Bierbach und sein Kollege Dietmar Schirrmacher sind die „Väter” des Projekts, beide im Polizeipräsidium Recklinghausen zuständig für Gewaltprävention. Zusammen mit 17 Pädagogen engagieren sich die Polizisten im „Forum Grün­Gelb”, das Schulen im Kreis Recklinghausen und in Borken auf Notfälle vorbereitet. Hinter der Aktion steht aber ein komplettes kreisweites „Netzwerk gegen Gewalt an Schulen”. Das Schulamt macht mit, der Kreis Borken und das Polizeipräsidium Recklinghausen. Die Nachfrage nach Gewalt-Prävention ist riesig. In 90 von 270 Schulen wurde schon trainiert. Die Workshops sind ausgebucht. Wartezeit: ein Jahr.

Umsetzung oft schwierig

Innenminister Ingo Wolf (FDP) hat das Projekt mit dem „Landespreis Innere Sicherheit” ausgezeichnet. Das Schulministerium hielt sich hingegen zurück. „Da gab es eigentlich keine Resonanz”, ärgert sich Irmlind Sowade. „Die Schulen haben ihren Notfallordner bekommen und sollten Krisenteams bilden, und damit ist das Thema erledigt. Wir stellen aber fest, dass kaum einer den 112 Seiten dicken Ordner durchgeblättert hat, und wir haben auch keine Krisenteams getroffen. Die Kenntnisse der meisten Lehrer tendieren, wenn es um Amok-Prävention geht, gegen Null.” Polizist Werner Bierbach geht es um die praktische Umsetzung der Ordners: „Darin steht, dass sich Lehrer und Schüler im Falle eines Amoklaufs einschließen sollten. Leider gibt es an vielen Schulen Türen, die sich von innen gar nicht abschließen lassen.

Im Notfall sollte auch ein Codewort über die Lausprecheranlage verbreitet werden. Aber in manchen Klassen ist gar kein Lautsprecher installiert. Schließlich müssten die Gebäude und Flure so gekennzeichnet werden, dass Polizisten den Tatort auch schnell finden können.”

Gerangel um Stellen

An der Willy-Brandt-Gesamtschule gibt es zwei Sozialpädagoginnen, an die sich Kinder in Not wenden können. Aber diesen „Luxus” gönnt sich nicht jeder. „Die werden als Lehrerstellen angerechnet, deshalb halten sich Schulen da eher zurück”, sagt Peter Hatebur von der Brandt-Gesamtschule.
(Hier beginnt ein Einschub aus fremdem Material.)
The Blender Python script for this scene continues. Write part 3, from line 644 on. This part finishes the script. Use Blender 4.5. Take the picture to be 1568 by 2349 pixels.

Eigentlich, da sind sich alle einig, müssten das Notfall-Training und die Ausbildung von Krisen-Teams Pflicht sein. „Wenn man uns vier freistellen würde, könnten wir 160 Schulen im Jahr trainieren”, rechnet Christine Löbus. „Die Frage ist: Wie viel ist dem Land diese Sicherheit wert?”